But Faust’s job will extend beyond communicating as the campaign challenges her to inspire donors with the specifics of a more-than-decade-old vision applied to today’s Harvard.

“I think that on the one hand, one hopes that her vision and her leadership will lead to the kind of support that’s necessary for the campaign,” Malkin said. “And on the other hand, the degree to which the campaign is successful—rightly or wrongly—will have a large measure in the evaluation of how successful she has been.”

Faust’s approach to the campaign, like her approach to her presidency, has relied on themes of the past.

According to long-time donor and venture capitalist Sidney R. Knafel ’52, the one university concept also drove Harvard’s last campaign, headed by Rudenstine in the 1990s. The campaign, which was Harvard’s first University-wide campaign, raised a total $2.6 billion—a massive sum at the time.

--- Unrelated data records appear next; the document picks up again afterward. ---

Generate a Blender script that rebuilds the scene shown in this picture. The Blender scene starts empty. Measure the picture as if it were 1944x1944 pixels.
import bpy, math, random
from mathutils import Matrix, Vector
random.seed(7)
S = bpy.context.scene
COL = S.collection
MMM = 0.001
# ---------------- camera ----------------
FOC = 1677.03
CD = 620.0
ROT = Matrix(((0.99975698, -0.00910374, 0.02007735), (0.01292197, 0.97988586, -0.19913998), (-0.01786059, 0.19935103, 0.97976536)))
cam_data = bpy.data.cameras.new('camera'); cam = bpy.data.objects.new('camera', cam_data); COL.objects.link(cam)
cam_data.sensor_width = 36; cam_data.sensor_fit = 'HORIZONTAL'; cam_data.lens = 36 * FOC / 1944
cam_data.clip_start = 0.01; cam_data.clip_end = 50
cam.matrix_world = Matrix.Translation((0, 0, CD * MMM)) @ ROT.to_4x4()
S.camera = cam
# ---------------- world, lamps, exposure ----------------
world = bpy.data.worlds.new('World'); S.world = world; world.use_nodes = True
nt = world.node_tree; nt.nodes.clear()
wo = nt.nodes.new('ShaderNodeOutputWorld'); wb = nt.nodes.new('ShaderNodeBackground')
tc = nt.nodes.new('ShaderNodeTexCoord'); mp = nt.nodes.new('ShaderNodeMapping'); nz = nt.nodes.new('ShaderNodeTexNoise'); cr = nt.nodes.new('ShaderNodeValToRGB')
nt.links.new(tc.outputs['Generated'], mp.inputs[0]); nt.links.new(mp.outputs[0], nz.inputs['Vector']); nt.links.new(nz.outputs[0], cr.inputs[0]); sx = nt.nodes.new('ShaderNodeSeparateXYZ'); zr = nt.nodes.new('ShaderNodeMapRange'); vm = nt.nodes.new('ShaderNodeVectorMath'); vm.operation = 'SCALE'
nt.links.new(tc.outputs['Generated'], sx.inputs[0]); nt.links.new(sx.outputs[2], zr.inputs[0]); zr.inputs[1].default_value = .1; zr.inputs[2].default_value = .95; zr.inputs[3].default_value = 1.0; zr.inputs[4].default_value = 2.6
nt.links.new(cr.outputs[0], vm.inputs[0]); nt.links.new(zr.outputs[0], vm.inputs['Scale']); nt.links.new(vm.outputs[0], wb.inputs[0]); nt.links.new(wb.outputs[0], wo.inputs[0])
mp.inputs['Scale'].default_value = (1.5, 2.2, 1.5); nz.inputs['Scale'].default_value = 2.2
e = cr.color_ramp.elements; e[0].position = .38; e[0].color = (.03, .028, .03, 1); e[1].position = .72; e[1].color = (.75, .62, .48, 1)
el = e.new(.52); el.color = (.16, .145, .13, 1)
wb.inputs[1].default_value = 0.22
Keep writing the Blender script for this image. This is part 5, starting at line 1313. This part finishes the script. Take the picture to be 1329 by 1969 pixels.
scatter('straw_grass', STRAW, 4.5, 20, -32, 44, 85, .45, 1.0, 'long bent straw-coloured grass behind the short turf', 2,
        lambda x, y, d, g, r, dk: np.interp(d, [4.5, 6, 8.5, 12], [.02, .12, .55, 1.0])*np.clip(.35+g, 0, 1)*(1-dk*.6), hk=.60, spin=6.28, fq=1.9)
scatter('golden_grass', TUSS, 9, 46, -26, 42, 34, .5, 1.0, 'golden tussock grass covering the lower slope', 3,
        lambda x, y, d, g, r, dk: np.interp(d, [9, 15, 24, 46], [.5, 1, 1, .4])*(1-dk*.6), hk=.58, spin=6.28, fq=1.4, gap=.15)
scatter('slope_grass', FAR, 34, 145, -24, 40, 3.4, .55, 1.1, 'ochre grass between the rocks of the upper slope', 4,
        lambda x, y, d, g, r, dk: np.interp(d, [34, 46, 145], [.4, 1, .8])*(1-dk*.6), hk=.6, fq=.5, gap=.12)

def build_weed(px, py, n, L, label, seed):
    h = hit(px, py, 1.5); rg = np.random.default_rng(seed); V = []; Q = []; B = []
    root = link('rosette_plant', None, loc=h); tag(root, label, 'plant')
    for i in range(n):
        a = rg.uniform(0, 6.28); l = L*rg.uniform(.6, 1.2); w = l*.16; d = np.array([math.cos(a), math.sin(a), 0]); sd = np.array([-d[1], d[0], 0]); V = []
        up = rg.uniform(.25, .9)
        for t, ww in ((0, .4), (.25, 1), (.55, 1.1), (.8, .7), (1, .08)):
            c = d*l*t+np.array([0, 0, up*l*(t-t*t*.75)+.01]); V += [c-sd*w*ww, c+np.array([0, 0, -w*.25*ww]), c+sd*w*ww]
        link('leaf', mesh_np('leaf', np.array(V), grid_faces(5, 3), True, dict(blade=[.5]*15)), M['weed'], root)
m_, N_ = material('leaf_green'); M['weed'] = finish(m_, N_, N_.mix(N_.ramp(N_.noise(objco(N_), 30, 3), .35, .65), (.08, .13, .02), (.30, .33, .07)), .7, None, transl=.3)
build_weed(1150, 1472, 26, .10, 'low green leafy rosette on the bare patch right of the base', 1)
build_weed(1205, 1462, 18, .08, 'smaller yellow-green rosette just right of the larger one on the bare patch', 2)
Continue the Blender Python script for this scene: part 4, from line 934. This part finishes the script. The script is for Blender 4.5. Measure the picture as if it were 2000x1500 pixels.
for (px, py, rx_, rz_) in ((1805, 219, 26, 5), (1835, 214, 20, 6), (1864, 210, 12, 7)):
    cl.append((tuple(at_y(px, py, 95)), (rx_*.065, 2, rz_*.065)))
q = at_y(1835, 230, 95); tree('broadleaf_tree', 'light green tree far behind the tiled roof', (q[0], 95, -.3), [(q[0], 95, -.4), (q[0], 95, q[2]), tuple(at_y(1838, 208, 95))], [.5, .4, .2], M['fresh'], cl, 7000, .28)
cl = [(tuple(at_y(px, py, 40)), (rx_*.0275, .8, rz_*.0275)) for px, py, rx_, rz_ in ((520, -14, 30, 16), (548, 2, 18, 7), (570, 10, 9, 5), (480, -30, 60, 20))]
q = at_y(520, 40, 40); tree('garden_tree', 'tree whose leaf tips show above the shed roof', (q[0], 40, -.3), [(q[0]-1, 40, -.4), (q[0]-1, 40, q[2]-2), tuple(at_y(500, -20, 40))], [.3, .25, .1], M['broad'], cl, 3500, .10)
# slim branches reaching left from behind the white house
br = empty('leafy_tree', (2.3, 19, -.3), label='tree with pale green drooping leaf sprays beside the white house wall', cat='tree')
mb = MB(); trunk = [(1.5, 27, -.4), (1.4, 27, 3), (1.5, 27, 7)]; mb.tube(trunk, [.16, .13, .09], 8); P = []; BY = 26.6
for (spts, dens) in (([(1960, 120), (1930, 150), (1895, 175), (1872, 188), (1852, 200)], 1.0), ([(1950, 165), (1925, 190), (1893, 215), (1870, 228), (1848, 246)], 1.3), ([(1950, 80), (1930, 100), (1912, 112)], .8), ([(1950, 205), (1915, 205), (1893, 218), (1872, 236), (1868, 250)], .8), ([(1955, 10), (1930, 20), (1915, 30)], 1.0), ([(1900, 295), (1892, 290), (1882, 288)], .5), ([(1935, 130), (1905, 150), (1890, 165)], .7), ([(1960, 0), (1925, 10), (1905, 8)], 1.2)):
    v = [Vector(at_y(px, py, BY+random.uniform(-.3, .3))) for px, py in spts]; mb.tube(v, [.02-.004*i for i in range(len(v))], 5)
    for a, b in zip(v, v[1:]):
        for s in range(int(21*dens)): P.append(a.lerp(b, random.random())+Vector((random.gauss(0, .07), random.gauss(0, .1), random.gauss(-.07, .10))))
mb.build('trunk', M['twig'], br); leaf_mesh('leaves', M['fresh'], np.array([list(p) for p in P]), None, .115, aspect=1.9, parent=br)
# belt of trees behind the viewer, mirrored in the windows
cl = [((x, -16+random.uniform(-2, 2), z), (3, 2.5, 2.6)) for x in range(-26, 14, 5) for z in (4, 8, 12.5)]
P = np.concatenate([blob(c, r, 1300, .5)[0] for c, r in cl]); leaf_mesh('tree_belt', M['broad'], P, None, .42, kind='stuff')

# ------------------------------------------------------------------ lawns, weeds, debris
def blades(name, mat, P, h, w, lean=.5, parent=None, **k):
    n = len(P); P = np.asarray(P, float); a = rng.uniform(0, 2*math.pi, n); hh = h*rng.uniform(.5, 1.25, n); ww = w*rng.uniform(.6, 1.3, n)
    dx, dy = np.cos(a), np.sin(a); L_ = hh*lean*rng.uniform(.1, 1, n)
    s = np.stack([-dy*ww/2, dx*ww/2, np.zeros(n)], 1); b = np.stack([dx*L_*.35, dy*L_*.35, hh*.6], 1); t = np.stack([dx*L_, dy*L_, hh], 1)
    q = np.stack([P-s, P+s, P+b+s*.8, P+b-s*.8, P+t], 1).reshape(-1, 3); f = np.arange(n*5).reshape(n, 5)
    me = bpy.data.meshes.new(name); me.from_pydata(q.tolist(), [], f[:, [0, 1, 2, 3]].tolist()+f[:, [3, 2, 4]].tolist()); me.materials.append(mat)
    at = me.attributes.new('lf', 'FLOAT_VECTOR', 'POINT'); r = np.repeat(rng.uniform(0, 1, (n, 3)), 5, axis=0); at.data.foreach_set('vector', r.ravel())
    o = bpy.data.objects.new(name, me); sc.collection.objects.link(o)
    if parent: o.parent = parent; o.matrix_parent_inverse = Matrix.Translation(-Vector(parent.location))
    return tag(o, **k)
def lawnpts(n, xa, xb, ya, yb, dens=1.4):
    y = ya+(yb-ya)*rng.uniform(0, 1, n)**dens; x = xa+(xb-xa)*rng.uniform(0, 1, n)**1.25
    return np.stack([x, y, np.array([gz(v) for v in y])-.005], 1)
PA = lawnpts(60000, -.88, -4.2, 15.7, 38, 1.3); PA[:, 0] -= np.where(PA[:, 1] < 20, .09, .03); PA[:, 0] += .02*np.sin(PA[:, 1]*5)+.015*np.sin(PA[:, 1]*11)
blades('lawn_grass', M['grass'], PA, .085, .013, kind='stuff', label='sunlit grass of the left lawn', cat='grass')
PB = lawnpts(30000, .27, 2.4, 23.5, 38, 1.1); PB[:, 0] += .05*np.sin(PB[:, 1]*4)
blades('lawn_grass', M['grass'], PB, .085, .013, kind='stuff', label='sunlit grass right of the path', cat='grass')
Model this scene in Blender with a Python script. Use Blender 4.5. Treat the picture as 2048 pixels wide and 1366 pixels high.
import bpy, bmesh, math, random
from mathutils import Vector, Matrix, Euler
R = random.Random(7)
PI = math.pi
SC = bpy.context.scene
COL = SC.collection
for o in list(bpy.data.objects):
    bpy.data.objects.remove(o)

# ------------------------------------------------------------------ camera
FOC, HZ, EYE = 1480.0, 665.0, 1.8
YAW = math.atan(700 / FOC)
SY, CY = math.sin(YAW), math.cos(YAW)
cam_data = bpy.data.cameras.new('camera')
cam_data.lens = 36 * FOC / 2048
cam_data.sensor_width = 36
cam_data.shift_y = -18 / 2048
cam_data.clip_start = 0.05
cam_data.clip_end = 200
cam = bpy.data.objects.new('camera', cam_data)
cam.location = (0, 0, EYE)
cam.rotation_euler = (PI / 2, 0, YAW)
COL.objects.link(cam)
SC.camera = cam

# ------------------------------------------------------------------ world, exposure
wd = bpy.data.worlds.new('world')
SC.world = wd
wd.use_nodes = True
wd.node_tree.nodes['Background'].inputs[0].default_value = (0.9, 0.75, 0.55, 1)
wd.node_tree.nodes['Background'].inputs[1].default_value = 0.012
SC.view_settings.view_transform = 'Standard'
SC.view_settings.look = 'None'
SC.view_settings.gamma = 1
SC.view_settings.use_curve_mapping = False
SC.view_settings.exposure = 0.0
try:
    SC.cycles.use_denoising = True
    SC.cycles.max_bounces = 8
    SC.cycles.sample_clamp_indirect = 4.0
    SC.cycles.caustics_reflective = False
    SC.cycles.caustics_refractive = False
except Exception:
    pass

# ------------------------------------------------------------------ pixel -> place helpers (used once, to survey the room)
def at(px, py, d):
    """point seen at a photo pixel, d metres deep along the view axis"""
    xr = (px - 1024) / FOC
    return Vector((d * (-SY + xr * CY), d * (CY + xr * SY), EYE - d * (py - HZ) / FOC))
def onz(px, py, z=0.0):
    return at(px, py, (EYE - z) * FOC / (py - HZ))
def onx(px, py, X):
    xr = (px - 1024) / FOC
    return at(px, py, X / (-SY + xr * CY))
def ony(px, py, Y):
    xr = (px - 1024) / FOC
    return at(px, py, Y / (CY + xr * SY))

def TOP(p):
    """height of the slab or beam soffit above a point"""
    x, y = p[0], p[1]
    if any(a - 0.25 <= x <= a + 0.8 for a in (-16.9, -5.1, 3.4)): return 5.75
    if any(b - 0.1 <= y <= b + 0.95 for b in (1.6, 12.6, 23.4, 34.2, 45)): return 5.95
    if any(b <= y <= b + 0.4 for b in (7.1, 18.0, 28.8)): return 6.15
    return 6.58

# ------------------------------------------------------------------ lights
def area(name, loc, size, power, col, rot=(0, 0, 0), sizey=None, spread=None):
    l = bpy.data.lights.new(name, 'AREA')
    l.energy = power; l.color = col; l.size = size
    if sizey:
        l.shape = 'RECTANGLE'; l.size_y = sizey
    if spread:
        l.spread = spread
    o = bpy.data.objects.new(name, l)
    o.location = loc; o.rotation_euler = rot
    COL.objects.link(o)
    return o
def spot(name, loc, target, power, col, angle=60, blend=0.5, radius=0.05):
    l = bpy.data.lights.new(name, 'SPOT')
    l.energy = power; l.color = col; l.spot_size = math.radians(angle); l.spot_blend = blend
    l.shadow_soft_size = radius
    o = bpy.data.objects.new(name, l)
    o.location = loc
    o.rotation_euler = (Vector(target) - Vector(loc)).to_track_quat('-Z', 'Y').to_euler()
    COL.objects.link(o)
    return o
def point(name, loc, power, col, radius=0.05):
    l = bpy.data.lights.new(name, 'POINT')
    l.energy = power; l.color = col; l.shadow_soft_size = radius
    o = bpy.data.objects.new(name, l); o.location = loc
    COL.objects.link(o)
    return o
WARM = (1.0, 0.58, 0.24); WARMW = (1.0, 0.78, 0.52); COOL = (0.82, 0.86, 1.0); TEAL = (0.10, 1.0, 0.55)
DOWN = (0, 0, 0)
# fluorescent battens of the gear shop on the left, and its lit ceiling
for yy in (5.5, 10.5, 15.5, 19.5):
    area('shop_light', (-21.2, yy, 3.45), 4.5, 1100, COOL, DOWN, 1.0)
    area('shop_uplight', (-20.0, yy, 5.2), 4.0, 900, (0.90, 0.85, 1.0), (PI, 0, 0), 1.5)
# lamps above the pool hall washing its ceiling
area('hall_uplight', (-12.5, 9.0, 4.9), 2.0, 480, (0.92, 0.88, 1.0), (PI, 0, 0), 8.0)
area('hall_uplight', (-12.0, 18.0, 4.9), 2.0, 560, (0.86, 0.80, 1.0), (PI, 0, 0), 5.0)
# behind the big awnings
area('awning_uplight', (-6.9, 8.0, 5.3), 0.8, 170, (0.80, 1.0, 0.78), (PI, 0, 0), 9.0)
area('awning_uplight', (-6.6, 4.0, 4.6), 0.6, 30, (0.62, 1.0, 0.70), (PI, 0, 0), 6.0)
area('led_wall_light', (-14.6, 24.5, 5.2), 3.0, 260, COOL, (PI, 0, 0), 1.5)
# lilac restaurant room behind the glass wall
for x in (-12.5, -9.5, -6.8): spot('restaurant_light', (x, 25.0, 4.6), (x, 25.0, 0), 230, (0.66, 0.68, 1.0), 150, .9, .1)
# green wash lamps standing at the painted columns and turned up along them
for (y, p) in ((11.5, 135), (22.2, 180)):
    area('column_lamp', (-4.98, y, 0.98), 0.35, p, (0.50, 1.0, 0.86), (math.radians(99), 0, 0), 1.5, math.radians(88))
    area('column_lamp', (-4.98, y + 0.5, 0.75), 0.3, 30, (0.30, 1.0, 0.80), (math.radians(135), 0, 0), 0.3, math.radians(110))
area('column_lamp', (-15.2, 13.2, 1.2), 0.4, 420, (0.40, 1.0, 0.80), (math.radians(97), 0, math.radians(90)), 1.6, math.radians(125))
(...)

“[The upcoming campaign] isn’t the first effort to present Harvard as one university,” Knafel said, adding that the he predicts The Harvard Campaign will be more successful in that regard than the 1990s drive.

Still, he said, “They wouldn’t be functioning as collaboratively and collegiately [now] as they are if they hadn’t gone through the training ground of that [1990s] campaign.”

Building on this foundation, Faust must adjust the broad vision of unification to today’s world. Some of her announced initiatives include the School of Engineering and Applied Sciences’ move across the river to Allston and funding HarvardX, Harvard’s branch of the virtual learning initiative edX that brings online courses to anyone in the world for free.